## Requirements
Write out the material exactly. Do not include the pictures.

* start Supplied data *

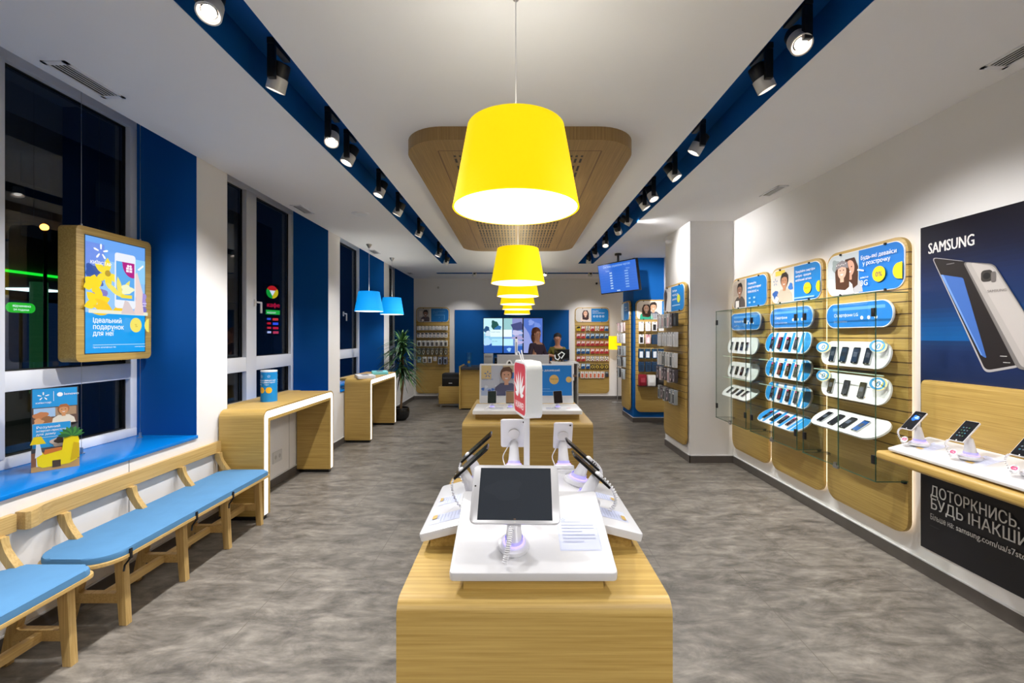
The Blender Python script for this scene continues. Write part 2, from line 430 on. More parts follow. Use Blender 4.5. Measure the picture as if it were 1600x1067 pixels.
# walls
PIERS = [(Y0, .5), (3.52, 3.89), (5.99, 6.38), (8.52, 8.86)]
m = MB(); m.box(-3.14, WL, Y0, WB, 0, .775, WHITE)
for a, b in PIERS:
    m.box(-3.14, WL, a, b, .775, 3.45, WHITE)
    m.box(-3.1, WL-.002, a-.004, a, .8, 3.45, BLUE); m.box(-3.1, WL-.002, b, b+.004, .8, 3.45, BLUE)
struct(m.build('wall_left'))
m = MB(); m.box(-3.2, 2.9, WB, WB+.1, 0, 3.45, WHITE); m.box(-3.1, WL, WB-.004, WB, .8, 3.45, BLUE); struct(m.build('wall_back'))
m = MB(); m.box(WR, 2.9, Y0, WB, 0, H, WHITE); struct(m.build('wall_right'))
m = MB(); m.box(-3.2, 2.9, Y0-.1, Y0, 0, 3.45, WHITE); struct(m.build('wall_front'))
m = MB(); m.box(2.2, WR, 5.5, 6.4, 0, H, WHITE); struct(m.build('wall_pillar'))
m = MB(); m.box(2.18, WR, 8.07, 8.85, 0, H, BLUE); struct(m.build('wall_rear_pillar'))
m = MB(); m.box(-1.54, 1.34, WB-.02, WB, .1, 2.26, BLUE); struct(m.build('wall_blue_field'))
# skirting
def skirt(name, segs):
    m = MB()
    for x0, x1, y0, y1 in segs: m.box(x0, x1, y0, y1, 0, .088, BASE); 
    for x0, x1, y0, y1 in segs: m.box(x0-.001, x1+.001, y0-.001, y1+.001, .088, .096, WLAC)
    struct(m.build(name))
skirt('baseboard_right', [(WR-.012, WR, Y0, 5.5), (WR-.012, WR, 6.4, 8.07)])
skirt('baseboard_left', [(WL, WL+.012, Y0, WB)])
skirt('baseboard_back', [(WL, WR, WB-.012, WB)])
skirt('baseboard_pillar', [(2.188, WR, 5.488, 5.5), (2.188, 2.2, 5.488, 6.4)])
skirt('baseboard_rear_pillar', [(2.168, WR, 8.058, 8.07), (2.168, 2.18, 8.058, 8.86)])
# panelling joints and air grilles of the low left wall
m = MB()
for y in (.9, 1.9, 2.9, 4.4, 4.95, 7.3, 9.6): m.box(WL, WL+.002, y, y+.004, .1, .775, mat('joint_grey', (150, 150, 150), .7))
struct(m.build('trim_4'))
# windows
WINX = -3.1
def bars(segs, m, M=FRAMEW):
    for y0, y1, z0, z1, d in segs: m.box(WINX-.03, WINX-.03+d, y0, y1, z0, z1, M, bev=.004)
def window(n, y0, y1, mulls, tz, handles=()):
    root = struct(bpy.data.objects.new('window_%d' % n, None)); col.objects.link(root); root.location = (0, 0, 0)
    m = MB()
    bars([(y0, y1, 3.26, 3.45, .07), (y0, y1, .8, .865, .07), (y1-.06, y1, .865, 3.26, .07), (y0, y0+.06, .865, 3.26, .07), (y0+.06, y1-.06, tz[0], tz[1], .075)], m)
    for a, b in mulls: bars([(a, b, .865, 3.26, .08)], m)
    m.build('window_frame', root)
    g = MB(); g.box(WINX-.03, WINX-.022, y0+.05, y1-.05, .85, 3.28, WGLASS); g.build('pane', root)
    k = MB(); k.box(WINX-.01, WINX-.004, y0+.06, y1-.06, .862, .872, BLACK)
    es = sorted([y0+.06]+[q for ab in mulls for q in ab]+[y1-.06])
    for a, b in zip(es[::2], es[1::2]):
        if b-a < .1: continue
        for za, zb in ((.865, tz[0]), (tz[1], 3.26)):
            k.box(WINX-.02, WINX+.0, a, a+.008, za, zb, BLACK); k.box(WINX-.02, WINX+.0, b-.008, b, za, zb, BLACK)
            k.box(WINX-.02, WINX+.0, a, b, za, za+.008, BLACK); k.box(WINX-.02, WINX+.0, a, b, zb-.008, zb, BLACK)
    k.build('gasket', root)
    s = MB(); s.box(-3.1, WL+.015, y0-.0, y1, .775, .8, BLUEG, bev=.004); s.build('window_sill', root)
    for hy in handles:
        h = MB(); h.box(WINX+.05, WINX+.07, hy, hy+.03, 1.95, 2.03, WPLA, bev=.005); h.box(WINX+.07, WINX+.09, hy+.005, hy+.11, 1.985, 2.005, WPLA, bev=.006)
        h.box(WINX+.07, WINX+.09, hy+.09, hy+.112, 1.87, 2.0, WPLA, bev=.006); h.build('handle', root)
window(1, .504, 3.516, [(1.5, 1.56), (2.54, 2.6)], (1.263, 1.385))
window(2, 3.894, 5.986, [(4.93, 5.12)], (1.2, 1.36), (5.06,))
window(3, 6.384, 8.516, [(7.35, 7.45)], (1.2, 1.36), (7.66,))
window(4, 8.864, 10.996, [(9.8, 9.9)], (1.2, 1.36))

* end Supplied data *

## Exercise answer
The Blender Python script for this scene continues. Write part 2, from line 430 on. More parts follow. Use Blender 4.5. Measure the picture as if it were 1600x1067 pixels.
# walls
PIERS = [(Y0, .5), (3.52, 3.89), (5.99, 6.38), (8.52, 8.86)]
m = MB(); m.box(-3.14, WL, Y0, WB, 0, .775, WHITE)
for a, b in PIERS:
    m.box(-3.14, WL, a, b, .775, 3.45, WHITE)
    m.box(-3.1, WL-.002, a-.004, a, .8, 3.45, BLUE); m.box(-3.1, WL-.002, b, b+.004, .8, 3.45, BLUE)
struct(m.build('wall_left'))
m = MB(); m.box(-3.2, 2.9, WB, WB+.1, 0, 3.45, WHITE); m.box(-3.1, WL, WB-.004, WB, .8, 3.45, BLUE); struct(m.build('wall_back'))
m = MB(); m.box(WR, 2.9, Y0, WB, 0, H, WHITE); struct(m.build('wall_right'))
m = MB(); m.box(-3.2, 2.9, Y0-.1, Y0, 0, 3.45, WHITE); struct(m.build('wall_front'))
m = MB(); m.box(2.2, WR, 5.5, 6.4, 0, H, WHITE); struct(m.build('wall_pillar'))
m = MB(); m.box(2.18, WR, 8.07, 8.85, 0, H, BLUE); struct(m.build('wall_rear_pillar'))
m = MB(); m.box(-1.54, 1.34, WB-.02, WB, .1, 2.26, BLUE); struct(m.build('wall_blue_field'))
# skirting
def skirt(name, segs):
    m = MB()
    for x0, x1, y0, y1 in segs: m.box(x0, x1, y0, y1, 0, .088, BASE); 
    for x0, x1, y0, y1 in segs: m.box(x0-.001, x1+.001, y0-.001, y1+.001, .088, .096, WLAC)
    struct(m.build(name))
skirt('baseboard_right', [(WR-.012, WR, Y0, 5.5), (WR-.012, WR, 6.4, 8.07)])
skirt('baseboard_left', [(WL, WL+.012, Y0, WB)])
skirt('baseboard_back', [(WL, WR, WB-.012, WB)])
skirt('baseboard_pillar', [(2.188, WR, 5.488, 5.5), (2.188, 2.2, 5.488, 6.4)])
skirt('baseboard_rear_pillar', [(2.168, WR, 8.058, 8.07), (2.168, 2.18, 8.058, 8.86)])
# panelling joints and air grilles of the low left wall
m = MB()
for y in (.9, 1.9, 2.9, 4.4, 4.95, 7.3, 9.6): m.box(WL, WL+.002, y, y+.004, .1, .775, mat('joint_grey', (150, 150, 150), .7))
struct(m.build('trim_4'))
# windows
WINX = -3.1
def bars(segs, m, M=FRAMEW):
    for y0, y1, z0, z1, d in segs: m.box(WINX-.03, WINX-.03+d, y0, y1, z0, z1, M, bev=.004)
def window(n, y0, y1, mulls, tz, handles=()):
    root = struct(bpy.data.objects.new('window_%d' % n, None)); col.objects.link(root); root.location = (0, 0, 0)
    m = MB()
    bars([(y0, y1, 3.26, 3.45, .07), (y0, y1, .8, .865, .07), (y1-.06, y1, .865, 3.26, .07), (y0, y0+.06, .865, 3.26, .07), (y0+.06, y1-.06, tz[0], tz[1], .075)], m)
    for a, b in mulls: bars([(a, b, .865, 3.26, .08)], m)
    m.build('window_frame', root)
    g = MB(); g.box(WINX-.03, WINX-.022, y0+.05, y1-.05, .85, 3.28, WGLASS); g.build('pane', root)
    k = MB(); k.box(WINX-.01, WINX-.004, y0+.06, y1-.06, .862, .872, BLACK)
    es = sorted([y0+.06]+[q for ab in mulls for q in ab]+[y1-.06])
    for a, b in zip(es[::2], es[1::2]):
        if b-a < .1: continue
        for za, zb in ((.865, tz[0]), (tz[1], 3.26)):
            k.box(WINX-.02, WINX+.0, a, a+.008, za, zb, BLACK); k.box(WINX-.02, WINX+.0, b-.008, b, za, zb, BLACK)
            k.box(WINX-.02, WINX+.0, a, b, za, za+.008, BLACK); k.box(WINX-.02, WINX+.0, a, b, zb-.008, zb, BLACK)
    k.build('gasket', root)
    s = MB(); s.box(-3.1, WL+.015, y0-.0, y1, .775, .8, BLUEG, bev=.004); s.build('window_sill', root)
    for hy in handles:
        h = MB(); h.box(WINX+.05, WINX+.07, hy, hy+.03, 1.95, 2.03, WPLA, bev=.005); h.box(WINX+.07, WINX+.09, hy+.005, hy+.11, 1.985, 2.005, WPLA, bev=.006)
        h.box(WINX+.07, WINX+.09, hy+.09, hy+.112, 1.87, 2.0, WPLA, bev=.006); h.build('handle', root)
window(1, .504, 3.516, [(1.5, 1.56), (2.54, 2.6)], (1.263, 1.385))
window(2, 3.894, 5.986, [(4.93, 5.12)], (1.2, 1.36), (5.06,))
window(3, 6.384, 8.516, [(7.35, 7.45)], (1.2, 1.36), (7.66,))
window(4, 8.864, 10.996, [(9.8, 9.9)], (1.2, 1.36))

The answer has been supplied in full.